**PROBLEM STATEMENT:** Copy every line of the data exactly, leaving nothing out.

**SOURCE MATERIAL:**

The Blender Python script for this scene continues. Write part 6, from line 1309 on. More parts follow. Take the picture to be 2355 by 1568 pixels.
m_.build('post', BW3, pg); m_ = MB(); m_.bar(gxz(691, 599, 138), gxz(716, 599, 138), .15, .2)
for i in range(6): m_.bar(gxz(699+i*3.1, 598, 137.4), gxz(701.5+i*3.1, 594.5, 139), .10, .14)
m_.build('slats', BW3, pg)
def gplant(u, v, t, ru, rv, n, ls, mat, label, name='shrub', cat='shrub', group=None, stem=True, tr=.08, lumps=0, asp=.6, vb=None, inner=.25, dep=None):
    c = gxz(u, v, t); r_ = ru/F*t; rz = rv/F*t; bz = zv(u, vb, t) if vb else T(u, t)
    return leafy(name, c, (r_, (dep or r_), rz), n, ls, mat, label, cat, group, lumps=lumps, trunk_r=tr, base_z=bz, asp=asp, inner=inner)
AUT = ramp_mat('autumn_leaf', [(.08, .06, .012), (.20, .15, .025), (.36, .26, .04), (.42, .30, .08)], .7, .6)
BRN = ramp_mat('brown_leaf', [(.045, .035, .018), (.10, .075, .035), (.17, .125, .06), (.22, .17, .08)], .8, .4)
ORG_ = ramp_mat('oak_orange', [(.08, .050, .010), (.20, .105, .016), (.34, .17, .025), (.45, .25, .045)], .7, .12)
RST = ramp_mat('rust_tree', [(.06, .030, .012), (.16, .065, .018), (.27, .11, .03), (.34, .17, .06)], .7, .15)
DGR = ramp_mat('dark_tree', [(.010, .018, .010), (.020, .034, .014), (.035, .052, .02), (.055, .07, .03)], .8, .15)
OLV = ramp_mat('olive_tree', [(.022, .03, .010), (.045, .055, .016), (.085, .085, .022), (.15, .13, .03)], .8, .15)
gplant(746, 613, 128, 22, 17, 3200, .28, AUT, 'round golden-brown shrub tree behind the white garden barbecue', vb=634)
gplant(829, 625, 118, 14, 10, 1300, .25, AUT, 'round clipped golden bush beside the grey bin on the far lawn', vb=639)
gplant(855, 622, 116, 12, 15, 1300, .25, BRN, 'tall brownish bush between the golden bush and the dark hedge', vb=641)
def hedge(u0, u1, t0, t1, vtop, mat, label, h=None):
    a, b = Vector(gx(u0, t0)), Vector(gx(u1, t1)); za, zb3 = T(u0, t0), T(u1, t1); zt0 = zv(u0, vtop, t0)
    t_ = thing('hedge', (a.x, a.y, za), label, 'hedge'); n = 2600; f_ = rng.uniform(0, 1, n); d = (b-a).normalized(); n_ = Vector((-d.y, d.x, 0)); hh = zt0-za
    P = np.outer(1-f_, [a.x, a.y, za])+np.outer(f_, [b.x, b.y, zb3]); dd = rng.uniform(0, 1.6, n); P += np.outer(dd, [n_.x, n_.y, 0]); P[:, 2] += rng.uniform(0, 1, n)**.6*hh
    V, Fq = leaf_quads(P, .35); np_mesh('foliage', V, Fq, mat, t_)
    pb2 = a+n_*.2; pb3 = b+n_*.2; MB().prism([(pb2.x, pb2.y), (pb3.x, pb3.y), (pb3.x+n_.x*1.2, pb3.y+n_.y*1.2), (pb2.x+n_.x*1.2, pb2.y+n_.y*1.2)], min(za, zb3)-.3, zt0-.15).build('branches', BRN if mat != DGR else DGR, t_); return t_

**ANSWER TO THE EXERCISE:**
The Blender Python script for this scene continues. Write part 6, from line 1309 on. More parts follow. Take the picture to be 2355 by 1568 pixels.
m_.build('post', BW3, pg); m_ = MB(); m_.bar(gxz(691, 599, 138), gxz(716, 599, 138), .15, .2)
for i in range(6): m_.bar(gxz(699+i*3.1, 598, 137.4), gxz(701.5+i*3.1, 594.5, 139), .10, .14)
m_.build('slats', BW3, pg)
def gplant(u, v, t, ru, rv, n, ls, mat, label, name='shrub', cat='shrub', group=None, stem=True, tr=.08, lumps=0, asp=.6, vb=None, inner=.25, dep=None):
    c = gxz(u, v, t); r_ = ru/F*t; rz = rv/F*t; bz = zv(u, vb, t) if vb else T(u, t)
    return leafy(name, c, (r_, (dep or r_), rz), n, ls, mat, label, cat, group, lumps=lumps, trunk_r=tr, base_z=bz, asp=asp, inner=inner)
AUT = ramp_mat('autumn_leaf', [(.08, .06, .012), (.20, .15, .025), (.36, .26, .04), (.42, .30, .08)], .7, .6)
BRN = ramp_mat('brown_leaf', [(.045, .035, .018), (.10, .075, .035), (.17, .125, .06), (.22, .17, .08)], .8, .4)
ORG_ = ramp_mat('oak_orange', [(.08, .050, .010), (.20, .105, .016), (.34, .17, .025), (.45, .25, .045)], .7, .12)
RST = ramp_mat('rust_tree', [(.06, .030, .012), (.16, .065, .018), (.27, .11, .03), (.34, .17, .06)], .7, .15)
DGR = ramp_mat('dark_tree', [(.010, .018, .010), (.020, .034, .014), (.035, .052, .02), (.055, .07, .03)], .8, .15)
OLV = ramp_mat('olive_tree', [(.022, .03, .010), (.045, .055, .016), (.085, .085, .022), (.15, .13, .03)], .8, .15)
gplant(746, 613, 128, 22, 17, 3200, .28, AUT, 'round golden-brown shrub tree behind the white garden barbecue', vb=634)
gplant(829, 625, 118, 14, 10, 1300, .25, AUT, 'round clipped golden bush beside the grey bin on the far lawn', vb=639)
gplant(855, 622, 116, 12, 15, 1300, .25, BRN, 'tall brownish bush between the golden bush and the dark hedge', vb=641)
def hedge(u0, u1, t0, t1, vtop, mat, label, h=None):
    a, b = Vector(gx(u0, t0)), Vector(gx(u1, t1)); za, zb3 = T(u0, t0), T(u1, t1); zt0 = zv(u0, vtop, t0)
    t_ = thing('hedge', (a.x, a.y, za), label, 'hedge'); n = 2600; f_ = rng.uniform(0, 1, n); d = (b-a).normalized(); n_ = Vector((-d.y, d.x, 0)); hh = zt0-za
    P = np.outer(1-f_, [a.x, a.y, za])+np.outer(f_, [b.x, b.y, zb3]); dd = rng.uniform(0, 1.6, n); P += np.outer(dd, [n_.x, n_.y, 0]); P[:, 2] += rng.uniform(0, 1, n)**.6*hh
    V, Fq = leaf_quads(P, .35); np_mesh('foliage', V, Fq, mat, t_)
    pb2 = a+n_*.2; pb3 = b+n_*.2; MB().prism([(pb2.x, pb2.y), (pb3.x, pb3.y), (pb3.x+n_.x*1.2, pb3.y+n_.y*1.2), (pb2.x+n_.x*1.2, pb2.y+n_.y*1.2)], min(za, zb3)-.3, zt0-.15).build('branches', BRN if mat != DGR else DGR, t_); return t_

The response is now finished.